Sadly, these guys won't be in charge.
When the Liberal government took power late last year, they inherited an extremely troubled military procurement system.  To be fair, that broken system was in turn inherited by Conservative Party of Canada when it came to power back in 2006.  While there may have been a few bright spots along the way, some would argue that Chretien's "Decade of Darkness" for the Department of National Defense has lasted for an entire generation.

Thankfully, there are some signs to suggest we may soon see some positive movement.

First of all, there is finally some movement in the agonizing process to replace Canada's fixed wing search and rescue (FWSAR) fleet.

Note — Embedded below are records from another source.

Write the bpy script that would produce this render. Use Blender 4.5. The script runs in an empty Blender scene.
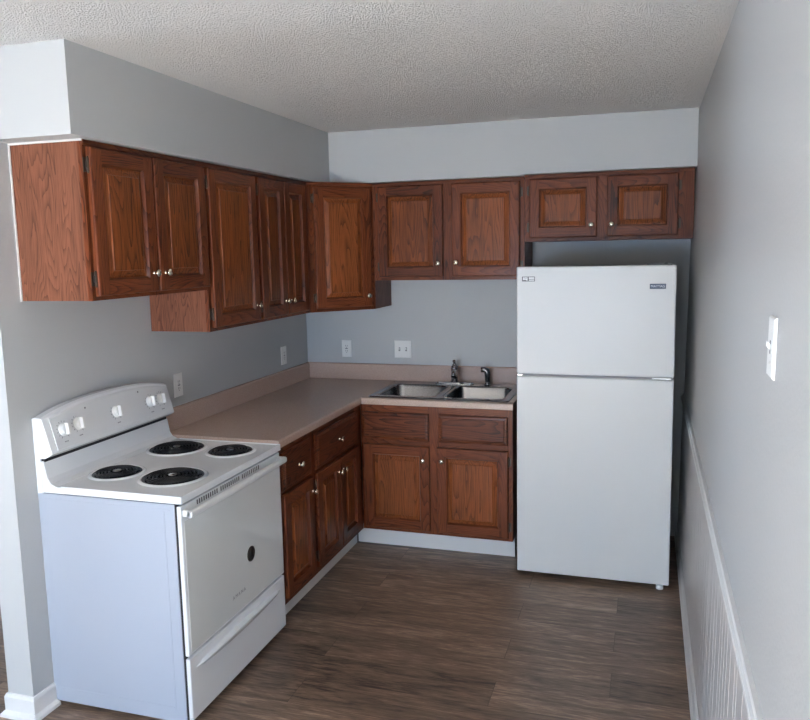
import bpy, bmesh, math, random
from mathutils import Vector, Matrix
random.seed(4)
S = bpy.context.scene
COL = S.collection

# ---------------------------------------------------------------- camera
CAM = Vector((2.223, -4.7259, 1.7585)); YAW, PIT, ROL, FPX = 0.2968, -0.1291, -0.0188, 760.48
F = Vector((-math.sin(YAW)*math.cos(PIT), math.cos(YAW)*math.cos(PIT), math.sin(PIT)))
R0 = Vector((math.cos(YAW), math.sin(YAW), 0)); U0 = R0.cross(F)
R2 = R0*math.cos(ROL) + U0*math.sin(ROL); U2 = U0*math.cos(ROL) - R0*math.sin(ROL)
cam = bpy.data.cameras.new('camera'); camo = bpy.data.objects.new('camera', cam); COL.objects.link(camo)
camo.matrix_world = Matrix(((R2.x, U2.x, -F.x, CAM.x), (R2.y, U2.y, -F.y, CAM.y), (R2.z, U2.z, -F.z, CAM.z), (0, 0, 0, 1)))
cam.sensor_width = 36; cam.lens = FPX*36/810
cam.shift_x = -(416.06-405)/810; cam.shift_y = (349.94-360)/810
cam.clip_start = 0.02
S.camera = camo

# ---------------------------------------------------------------- world and daylight
w = bpy.data.worlds.new('sky'); S.world = w; w.use_nodes = True
bg = w.node_tree.nodes['Background']; bg.inputs[0].default_value = (0.62, 0.76, 1.0, 1); bg.inputs[1].default_value = 1.6

def area(name, loc, direction, sx, sy, power, color):
    l = bpy.data.lights.new(name, 'AREA'); l.shape = 'RECTANGLE'; l.size = sx; l.size_y = sy
    l.energy = power; l.color = color
    o = bpy.data.objects.new(name, l); COL.objects.link(o); o.location = loc
    o.rotation_euler = Vector(direction).to_track_quat('-Z', 'Z').to_euler()
    return o
area('rear_window_daylight', (1.05, -7.13, 1.0), (0, 1, -1.2), 1.9, 1.0, 120, (0.52, 0.72, 1.0))
area('added_side_fill', (-4.08, -3.4, 1.35), (1, 0, 0.1), 1.7, 1.3, 92, (0.54, 0.70, 0.92))  # added fill lamp at an assumed side window, brightens the right wall
sl = bpy.data.lights.new('sun', 'SUN'); sl.energy = 138; sl.angle = 0.01; sl.color = (1.0, 0.96, 0.89)
so = bpy.data.objects.new('sun', sl); COL.objects.link(so)
so.rotation_euler = Vector((0.03, 1.0, -0.90)).to_track_quat('-Z', 'Z').to_euler()
S.view_settings.view_transform = 'Standard'; S.view_settings.look = 'None'
S.view_settings.gamma = 1; S.view_settings.use_curve_mapping = False
S.view_settings.exposure = 0.62

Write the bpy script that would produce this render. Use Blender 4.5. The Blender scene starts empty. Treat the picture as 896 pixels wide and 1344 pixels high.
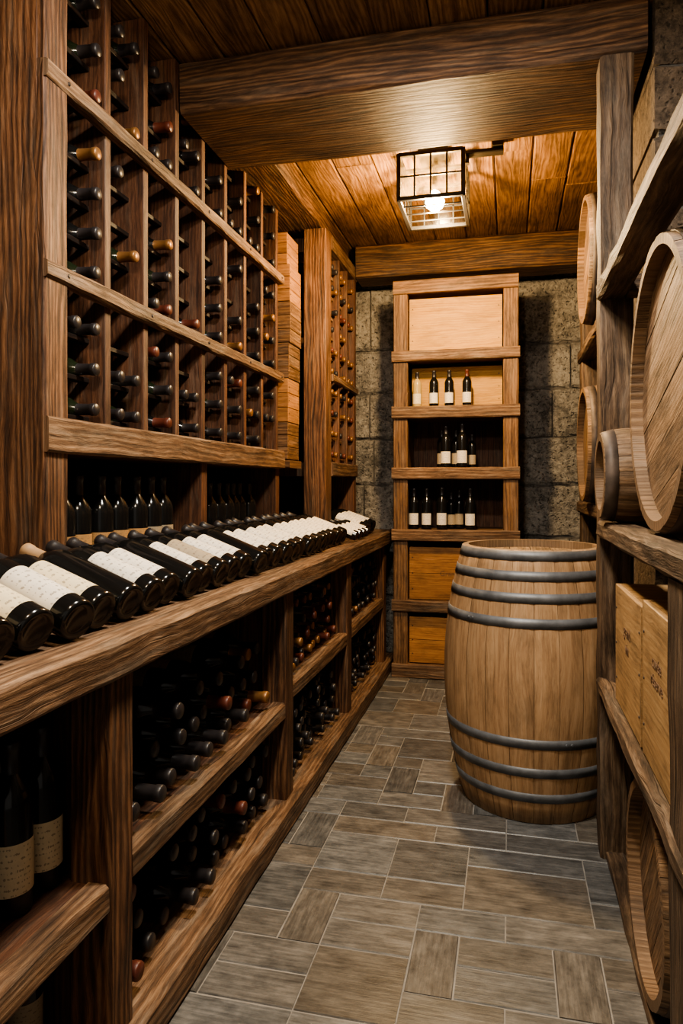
import bpy, bmesh, math, random
from mathutils import Vector, Matrix, noise
random.seed(7)
R = random.random
def U(a,b): return random.uniform(a,b)
scene = bpy.context.scene
COL = scene.collection

# ------------------------------------------------------------------ materials
def nt(name):
    m = bpy.data.materials.new(name); m.use_nodes = True
    n = m.node_tree.nodes; l = m.node_tree.links
    return m, n, l, n["Principled BSDF"]

def math_n(n, l, op, a, b=None, c=None):
    x = n.new("ShaderNodeMath"); x.operation = op
    for i, v in enumerate((a, b, c)):
        if v is None: continue
        if isinstance(v, (int, float)): x.inputs[i].default_value = v
        else: l.new(v, x.inputs[i])
    return x.outputs[0]

def noise_n(n, l, vec, sc, scale=1.0, detail=4, rough=.55):
    mp = n.new("ShaderNodeMapping"); mp.inputs["Scale"].default_value = sc
    l.new(vec, mp.inputs[0])
    t = n.new("ShaderNodeTexNoise"); t.inputs["Scale"].default_value = scale
    t.inputs["Detail"].default_value = detail; t.inputs["Roughness"].default_value = rough
    l.new(mp.outputs[0], t.inputs["Vector"])
    return t.outputs[0]

def ramp_n(n, l, fac, stops):
    r = n.new("ShaderNodeValToRGB"); e = r.color_ramp.elements
    while len(e) < len(stops): e.new(.5)
    for i, (p, c) in enumerate(stops):
        e[i].position = p; e[i].color = (c[0], c[1], c[2], 1)
    l.new(fac, r.inputs[0]); return r.outputs[0]

def mul_color(n, l, col, fac):
    x = n.new("ShaderNodeVectorMath"); x.operation = 'SCALE'
    l.new(col, x.inputs[0]); l.new(fac, x.inputs["Scale"]); return x.outputs[0]

def maprange(n, l, v, a, b, c, d):
    x = n.new("ShaderNodeMapRange"); l.new(v, x.inputs[0])
    for i, q in enumerate((a, b, c, d)): x.inputs[i+1].default_value = q
    return x.outputs[0]

def wood(name, dark, mid, light, rough=.62, bump=.35, ringw=.07, contrast=1.0, var=(.6,1.2), freq=85, crack=.55, stain=.55, warp=22.0, sf=430.0, grey=0.0):
    m, n, l, b = nt(name)
    tc = n.new("ShaderNodeTexCoord").outputs["UV"]
    sep = n.new("ShaderNodeSeparateXYZ"); l.new(tc, sep.inputs[0])
    # wander the grain a little so streaks are not ruler straight
    wn = noise_n(n, l, tc, (2.2, 5.0, 1), 1, 3, .5)
    vv_ = math_n(n, l, 'MULTIPLY_ADD', math_n(n, l, 'SUBTRACT', wn, .5), .09, sep.outputs[1])
    cmb = n.new("ShaderNodeCombineXYZ"); l.new(sep.outputs[0], cmb.inputs[0]); l.new(vv_, cmb.inputs[1])
    wv = cmb.outputs[0]
    n1 = noise_n(n, l, wv, (2.8, freq, 1), 1, 8, .72)
    n2 = noise_n(n, l, wv, (16, 330, 1), 1, 3, .6)
    nl = noise_n(n, l, tc, (1.3, 8.0, 1), 1, 3, .5)
    ph = math_n(n, l, 'MULTIPLY_ADD', nl, warp, math_n(n, l, 'MULTIPLY', sep.outputs[1], sf))
    s = math_n(n, l, 'MULTIPLY_ADD', math_n(n, l, 'SINE', ph), .5, .5)
    k = 1-ringw
    f = math_n(n, l, 'MULTIPLY_ADD', s, ringw, math_n(n, l, 'MULTIPLY', n1, k*.68))
    f = math_n(n, l, 'MULTIPLY_ADD', n2, k*.32, f)
    lo = noise_n(n, l, tc, (.7, 1.6, 1), 1, 2, .5)
    st = noise_n(n, l, tc, (5, 14, 1), 1, 7, .7)
    h = .14/contrast
    col = ramp_n(n, l, f, [(.5-h, dark), (.5, mid), (.5+h, light)])
    if grey > 0:
        gn = noise_n(n, l, wv, (3, 22, 1), 1, 6, .7)
        mx = n.new("ShaderNodeMix"); mx.data_type='RGBA'
        l.new(maprange(n, l, gn, .50, .68, 0, grey), mx.inputs[0]); l.new(col, mx.inputs[6])
        mx.inputs[7].default_value = (.25,.195,.145,1); col = mx.outputs[2]
    v = maprange(n, l, lo, .3, .7, var[0], var[1])
    v2 = maprange(n, l, st, .36, .54, stain, 1.05)
    cr = noise_n(n, l, wv, (1.3, 100, 1), 1, 2, .5)
    v3 = maprange(n, l, cr, .29, .38, 1-crack, 1.0)
    vv = math_n(n, l, 'MULTIPLY', math_n(n, l, 'MULTIPLY', v, v2), v3)
    l.new(mul_color(n, l, col, vv), b.inputs["Base Color"])
    l.new(math_n(n, l, 'MULTIPLY_ADD', n1, -.25, rough+.12), b.inputs["Roughness"])
    b.inputs["Specular IOR Level"].default_value = .36
    bp = n.new("ShaderNodeBump"); bp.inputs["Strength"].default_value = bump
    bp.inputs["Distance"].default_value = .007
    hh = math_n(n, l, 'MULTIPLY_ADD', st, .6, math_n(n, l, 'MULTIPLY_ADD', v3, .5, f))
    l.new(hh, bp.inputs["Height"]); l.new(bp.outputs[0], b.inputs["Normal"])
    return m

W_RACK  = wood("wood_rack_walnut", (.028,.011,.006), (.092,.038,.019), (.175,.080,.042), freq=60, grey=.3)
W_POST  = wood("wood_post_walnut", (.028,.012,.006), (.110,.048,.022), (.245,.120,.058), bump=.7, ringw=.15, freq=46, sf=340, warp=34, grey=.3)
W_BEAM  = wood("wood_beam_oak", (.024,.011,.006), (.088,.042,.020), (.215,.115,.058), bump=.8, ringw=.15, freq=42, sf=320, warp=40, grey=.25)
W_RAIL  = wood("wood_rail_worn", (.045,.023,.012), (.138,.073,.038), (.29,.18,.105), bump=.75, ringw=.10, freq=46, sf=330, warp=24, grey=.6)
W_CEIL  = wood("wood_ceiling_pine", (.10,.050,.024), (.225,.122,.058), (.35,.21,.11), bump=.6, var=(.5,1.2), ringw=.13, warp=50, freq=50, sf=340)
W_CRATE = wood("wood_crate_pine", (.25,.145,.062), (.39,.235,.105), (.49,.32,.16), bump=.15, var=(.65,1.1), crack=.25, stain=.62)
W_CRATE2= wood("wood_crate_orange", (.20,.085,.028), (.35,.160,.056), (.46,.235,.09), bump=.15, var=(.7,1.1), crack=.25, stain=.7)
W_LID   = wood("wood_crate_golden", (.34,.165,.030), (.48,.25,.050), (.55,.32,.085), bump=.12, var=(.8,1.05), crack=.15, stain=.8)
W_CAB   = wood("wood_cabinet", (.056,.027,.013), (.150,.076,.035), (.27,.150,.072), bump=.5, ringw=.10, freq=50, sf=320, grey=.35)
W_BARREL= wood("wood_barrel_oak", (.26,.145,.072), (.43,.26,.135), (.53,.345,.195), bump=.15, ringw=.03, var=(.74,1.08), freq=40, crack=.2, stain=.72)
W_OLDB  = wood("wood_barrel_weathered", (.10,.055,.028), (.225,.132,.070), (.34,.215,.12), bump=.5, ringw=.08, var=(.5,1.1), stain=.42, grey=.45, freq=50)
W_OLD   = wood("wood_weathered", (.034,.020,.012), (.110,.067,.040), (.25,.165,.10), bump=1.0, var=(.45,1.15), stain=.4, grey=.5, freq=40, ringw=.08, sf=300)
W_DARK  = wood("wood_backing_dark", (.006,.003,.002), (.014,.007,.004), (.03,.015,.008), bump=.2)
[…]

Next comes word that the government has formed a cabinet committee to look over future high-profile defense purchases.  While a committee can be a place where good ideas go to die, the high profile of the participants may suggest otherwise.

Then again, Harjit Sajjan might qualify as a "lumberjack commando".
It should be obvious that someone representing Canada's military would have a say in military procurement.  That comes in the form of Canada's very own "Badass Defence Minister" Harjit Sajjan.

Sajjan has certainly hit the ground running by changing Canada's mission against ISIS/ISIL.  He has also mentioned that Canada will not exclude the F-35 Lightning II as a possible CF-18 replacement.  While this may give the impression of backing down on the promise to cancel the F-35 purchase, it would be difficult to hold an "open and fair" competition whilst specifically excluding a contender.

Expect Sajjan to advocate for the best equipment for our military, or, more to the point, advocate for the choice of Canada's top military officials.

Navdeep Bains self-consciously hides the mustard stain on his tie.
 If Harjit Sajjan represents the concerns of Canada's military, Navdeep Bains will be representing the concerns of Canada's industry.  As Minister of Innovation, Science, and Economic Development; Bains will be under pressure to do what it takes to stimulate Canada's depressed economy.

In short, this means Bains will be advocating for whatever option has the best chance of providing Canadian jobs.

Scott Brison holding an invisible basketball.
With Canada on course to hit a $30 billion deficit this year, someone has to keep a tight hold on the pursestrings.  That job goes to Scott Brison, who sits as the President of the Treasury Board of Canada.

Brison is an experienced political veteran, having served as a former Minister of Public Works and Government Services.  Formerly a Progressive Conservative, he famously crossed the floor  shortly after it merged with the Canadian Alliance to form the Conservative Party of Canada.

Judy Foote, showing off her microphone cozy collection.
Bringing it all together is Judy Foote, Minister of Public Services and Procurement.  This department acts as a "central purchasing agent" for the Canadian Government.

Like Brison, Foote is a political veteran having been involved in both provincial politics and federal for quite some time.  She has served as both Deputy House Leader and Whip.

The Irving Shipyards 
Given the composition of the committee, it seems quite clear that Canada's National Shipbuilding Procurement Strategy is (fairly) safe for the time being.

With Sajjan representing the riding of Vancouver South (a stone's throw from the Seaspan Shipyards) and Brison representing Kings-Hants (a stone's throw from the Halifax Shipyard) it is safe to assume that the NSPS is mostly safe.

Despite the flailing Canadian economy, this group will be tasked with some of the most important military procurements in recent history.  Not only will they oversee the NSPS, but they have FWSAR and CF-18 replacement as well.

Let us hope they are up for the task.